The Sheriff also praised the efforts of Undersheriff Steve Spodyak and new Park County Jail Commander Nathan Fidler in recent months.

“Steve was a very good choice, and I have patted myself on the back a time or two for making him Undersheriff,” McGraw chuckled. “Nathan, who came here from Summit County, has also been a very good addition at the jail.”

When asked what aspects of the job have been surprising, or especially challenging, McGraw said the time deputies are detained due to traffic accidents, and the time deputies spend managing mental illness issues have been taxing in terms of maintaining available manpower.

Other topics McGraw touched on included the “red flag” law and the unsolved Maggie Long murder case.

The “red flag” bill was recently signed into law by Colorado Gov. Jared Polis. The measure gives judges the power to take firearms from people they believe are at high risk of harming themselves or others, making Colorado the 15th state to adopt the “red flag” law.

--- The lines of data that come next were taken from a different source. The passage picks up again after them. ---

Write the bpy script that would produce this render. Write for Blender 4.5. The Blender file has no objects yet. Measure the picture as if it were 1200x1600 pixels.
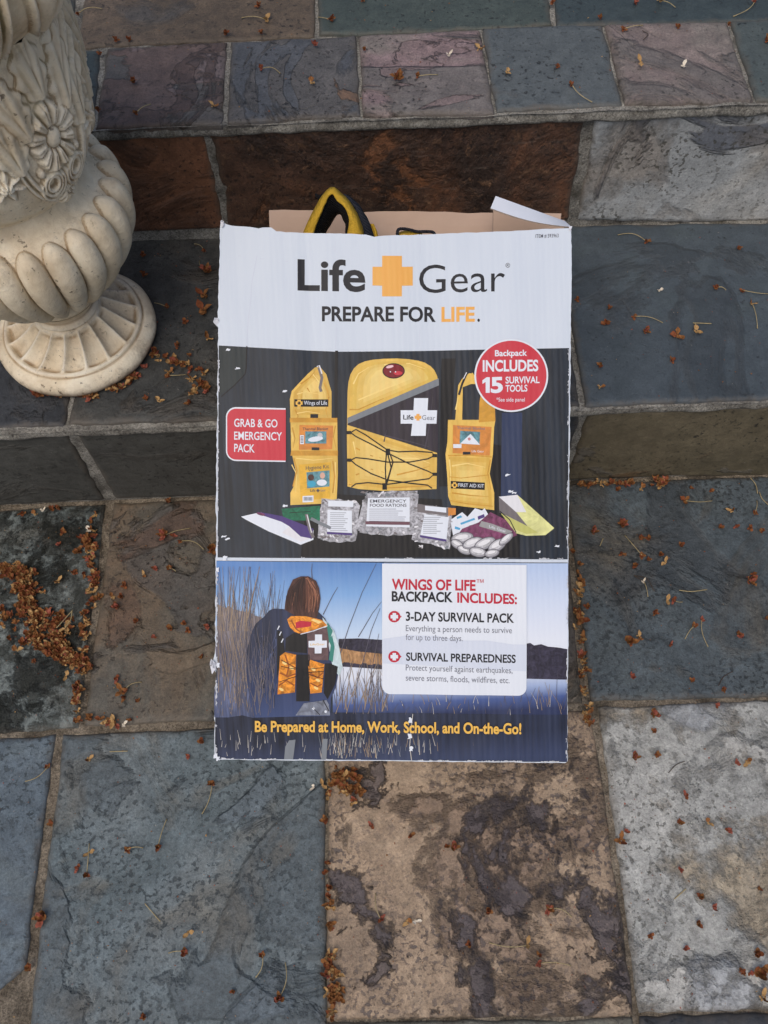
import bpy, bmesh, math, random
import numpy as np
from mathutils import Vector, Matrix, noise as mn

sc = bpy.context.scene
COL = sc.collection
rnd = random.Random(7)

# ------------------------------------------------------------------ camera
CAM = Vector((0.0, -0.58287, 1.03930))
PITCH, YAW, ROLL, FPX = 1.0841924, 0.0212798, -0.0239316, 1368.5529
def cam_axes():
    cp, sp = math.cos(PITCH), math.sin(PITCH)
    cy, sy = math.cos(YAW), math.sin(YAW)
    f = Vector((sy*cp, cy*cp, -sp)); r = Vector((cy, -sy, 0)); u = r.cross(f)
    c, s = math.cos(ROLL), math.sin(ROLL)
    return c*r + s*u, -s*r + c*u, f
CR, CU, CF = cam_axes()
cd = bpy.data.cameras.new('camera'); cd.sensor_fit = 'VERTICAL'; cd.sensor_height = 36.0
cd.sensor_width = 27.0; cd.lens = FPX/1600*36.0; cd.clip_start = 0.02; cd.clip_end = 200
co = bpy.data.objects.new('camera', cd); COL.objects.link(co)
co.matrix_world = Matrix(((CR.x, CU.x, -CF.x, CAM.x), (CR.y, CU.y, -CF.y, CAM.y), (CR.z, CU.z, -CF.z, CAM.z), (0, 0, 0, 1)))
sc.camera = co

# ------------------------------------------------------------------ sky, sun, exposure
SUN_EL, SUN_AZ = math.radians(62), math.radians(205)      # azimuth clockwise from +Y
w = bpy.data.worlds.new('World'); sc.world = w; w.use_nodes = True
wn = w.node_tree; sky = wn.nodes.new('ShaderNodeTexSky'); sky.sky_type = 'NISHITA'; sky.sun_disc = False
sky.sun_elevation = SUN_EL; sky.sun_rotation = SUN_AZ; sky.dust_density = 5.0; sky.air_density = 1.0
wn.links.new(sky.outputs[0], wn.nodes['Background'].inputs[0]); wn.nodes['Background'].inputs[1].default_value = 0.12
sl = bpy.data.lights.new('sun', 'SUN'); sl.energy = 0.75; sl.angle = math.radians(50); sl.color = (1.0, 0.95, 0.88)
so = bpy.data.objects.new('sun', sl); COL.objects.link(so)
sd = Vector((math.sin(SUN_AZ)*math.cos(SUN_EL), math.cos(SUN_AZ)*math.cos(SUN_EL), math.sin(SUN_EL)))
so.rotation_euler = sd.to_track_quat('Z', 'Y').to_euler(); so.location = sd*5
sc.view_settings.view_transform = 'Standard'; sc.view_settings.look = 'None'; sc.view_settings.gamma = 1
sc.view_settings.exposure = 0.0

# ------------------------------------------------------------------ helpers
def ray(px, py):
    return CR*((px-600)/FPX) + CU*((800-py)/FPX) + CF
def at(px, py, p0, n):
    """where the line of sight through a measured photo point meets a real plane (p0, n)"""
    d = ray(px, py); return CAM + d*((p0-CAM).dot(n)/d.dot(n))
def lin(v):
    v /= 255.0
    return v/12.92 if v <= 0.04045 else ((v+0.055)/1.055)**2.4
def C(r, g, b, k=1.0):
    return (min(lin(r)*k, .9), min(lin(g)*k, .9), min(lin(b)*k, .9), 1.0)
def link(name, me, parent=None):
    o = bpy.data.objects.new(name, me); COL.objects.link(o)
    if parent: o.parent = parent
    return o
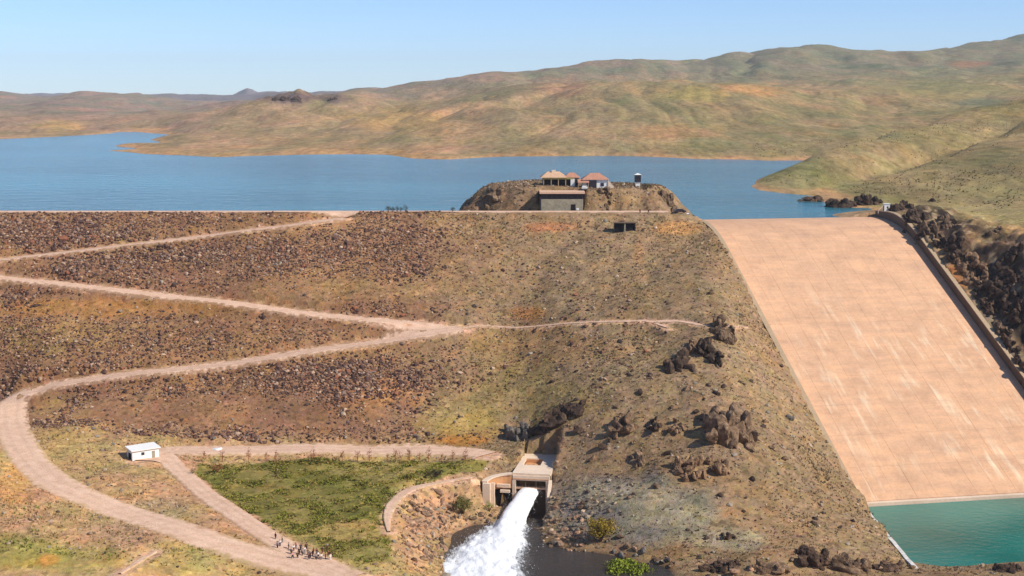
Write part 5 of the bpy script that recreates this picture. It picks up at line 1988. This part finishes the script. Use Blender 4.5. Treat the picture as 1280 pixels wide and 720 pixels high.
x, y, z = sight(344.5, 675)
person(x, y, 2.4, 'black', 'black', 'person in black walking alone at the upper left end of the crowd', None, 1)
crowd = [(350, 684, 'white', 'navy'), (353, 680, 'olive', 'grey'), (347, 686, 'grey', 'navy'), (361, 687, 'grey', 'brown'), (364, 694, 'navy', 'black'), (367, 690, 'white', 'maroon'), (370, 687, 'pink', 'grey'), (366, 699, 'pink', 'navy'),
         (376, 689, 'navy', 'black'), (374, 694, 'black', 'black'), (378, 696, 'grey', 'black'), (383, 688, 'black', 'black'), (381, 693, 'white', 'grey'), (385, 695, 'olive', 'grey'), (388, 699, 'black', 'black'), (391, 697, 'black', 'maroon'),
         (386, 701, 'black', 'navy'), (392, 693, 'maroon', 'black'), (396, 695, 'maroon', 'grey'), (398, 699, 'white', 'black'), (403, 692, 'black', 'maroon'), (407, 700, 'maroon', 'navy'), (411, 697, 'maroon', 'black'), (413, 701, 'white', 'white'),
         (402, 701, 'white', 'grey'), (395, 701, 'grey', 'black'), (409, 688, 'grey', 'maroon'), (372, 699, 'brown', 'black')]
for k, (px, py, a, b) in enumerate(crowd):
    x, y, z = sight(px, py)
    person(x, y, random.uniform(0, 6.28), a, b, 'person in %s top and %s trousers in the crowd on the gravel track' % (a, b), 'crowd on the gravel track', k % 3)
for k, (px, w, h) in enumerate(((486, 5, 4.5), (491.5, 5, 3.5), (497, 4, 4.5), (501.5, 3.5, 4), (507.5, 4.5, 5), (566, 4.5, 3.5))):
    shrub(px, 266, w * 1.5, h * 1.8, M['leaf_dark'], 'tiny dark shrub on the dam crest edge against the lake' if px < 520 else 'tiny dark shrub alone on the dam crest just left of the knoll', 40 + k, 800, at=((px - 640) * .2871, 502.0, CREST_Z + .25),
          group='shrubs on the dam crest' if px < 520 else None)
for k, px in enumerate((800, 810.5)):
    x, y, z = sight(px, 267, 470, 520)
    person(x, min(y, 506), .4 * k, 'black', 'black', 'dark clothed person on the crest road below the lookout tower', 'people below the lookout tower', k)


# ------------------------------------------------------------------ air: pale even haze over the whole place
hz = bpy.data.materials.new('haze_air')
hz.use_nodes = True
nt = hz.node_tree
for nd in list(nt.nodes):
    if nd.type == 'BSDF_PRINCIPLED':
        nt.nodes.remove(nd)
pv = nt.nodes.new('ShaderNodeVolumePrincipled')
pv.inputs['Color'].default_value = (0.92, 0.96, 1.0, 1)
pv.inputs['Density'].default_value = 5.0e-5
pv.inputs['Anisotropy'].default_value = 0.0
nt.links.new(pv.outputs[0], nt.nodes['Material Output'].inputs['Volume'])
mb = MB().box((0, 6900, 215), (21000, 14400, 570))
haze = mb.build('haze', hz)
props(haze, kind='stuff')
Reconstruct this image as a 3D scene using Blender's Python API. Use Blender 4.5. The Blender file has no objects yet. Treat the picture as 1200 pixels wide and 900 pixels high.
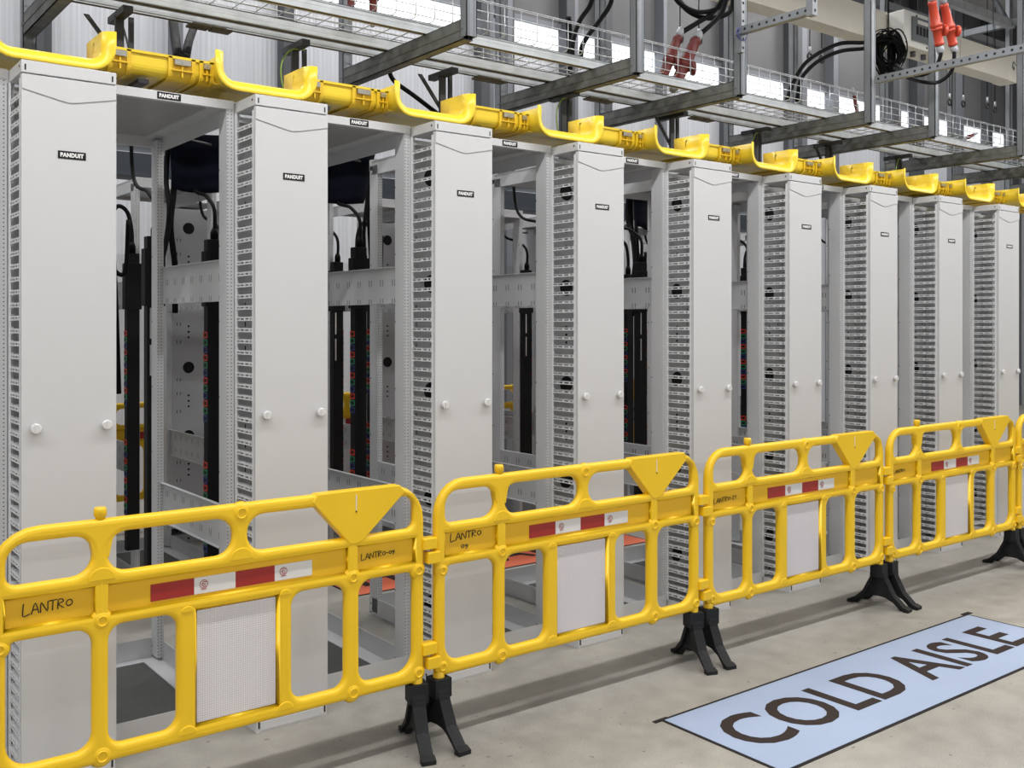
import bpy, math, random
from mathutils import Vector, Matrix
random.seed(7)
C = bpy.context.scene.collection
PI = math.pi

# ------------------------------------------------------------------ materials
def mat(name, col, rough=.5, metal=0., spec=.5, bump=None, noise=None, emit=None, estr=0., coat=0., alpha=None, trans=0.):
    m = bpy.data.materials.new(name); m.use_nodes = True
    nt = m.node_tree; b = nt.nodes['Principled BSDF']
    b.inputs['Base Color'].default_value = (*col, 1); b.inputs['Roughness'].default_value = rough
    b.inputs['Metallic'].default_value = metal; b.inputs['Specular IOR Level'].default_value = spec
    b.inputs['Coat Weight'].default_value = coat
    b.inputs['Transmission Weight'].default_value = trans
    if emit: b.inputs['Emission Color'].default_value = (*emit, 1); b.inputs['Emission Strength'].default_value = estr
    if noise or bump:
        tc = nt.nodes.new('ShaderNodeTexCoord')
    if noise:                                   # (scale, amount)
        n = nt.nodes.new('ShaderNodeTexNoise'); n.inputs['Scale'].default_value = noise[0]; n.inputs['Detail'].default_value = 5
        r = nt.nodes.new('ShaderNodeMapRange'); a = noise[1]
        r.inputs['To Min'].default_value = 1 - a; r.inputs['To Max'].default_value = 1 + a
        r.inputs['From Min'].default_value = .3; r.inputs['From Max'].default_value = .7
        mx = nt.nodes.new('ShaderNodeVectorMath'); mx.operation = 'SCALE'; mx.inputs[0].default_value = col
        nt.links.new(tc.outputs['Object'], n.inputs['Vector']); nt.links.new(n.outputs['Fac'], r.inputs['Value'])
        nt.links.new(r.outputs['Result'], mx.inputs['Scale']); nt.links.new(mx.outputs['Vector'], b.inputs['Base Color'])
    if bump:                                    # (scale, strength)
        n = nt.nodes.new('ShaderNodeTexNoise'); n.inputs['Scale'].default_value = bump[0]; n.inputs['Detail'].default_value = 4
        bp = nt.nodes.new('ShaderNodeBump'); bp.inputs['Strength'].default_value = bump[1]; bp.inputs['Distance'].default_value = .002
        nt.links.new(tc.outputs['Object'], n.inputs['Vector']); nt.links.new(n.outputs['Fac'], bp.inputs['Height'])
        nt.links.new(bp.outputs['Normal'], b.inputs['Normal'])
    return m

def math_node(nt, op, a, b=None, clamp=False):
    n = nt.nodes.new('ShaderNodeMath'); n.operation = op; n.use_clamp = clamp
    for i, v in enumerate((a, b)):
        if v is None: continue
        if isinstance(v, (int, float)): n.inputs[i].default_value = v
        else: nt.links.new(v, n.inputs[i])
    return n.outputs[0]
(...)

“The general concept behind the ‘red flag’ law is not necessarily a bad one,” McGraw said. “But it is a horribly-written piece of legislation that can present problems in terms of enforceability. It is more of a mental illness issue rather than a gun issue. As a department we will look at every case individually and do what we think is the safest thing for the community.”

One of the first steps McGraw took as the new Park County Sheriff was to hold a press conference and step up communication with the public regarding the Maggie Long murder case.

“Without going into detail, I feel very confident that this case will be solved,” McGraw asserted. “There was a lot of information generated by the press release and sketches released by our department.”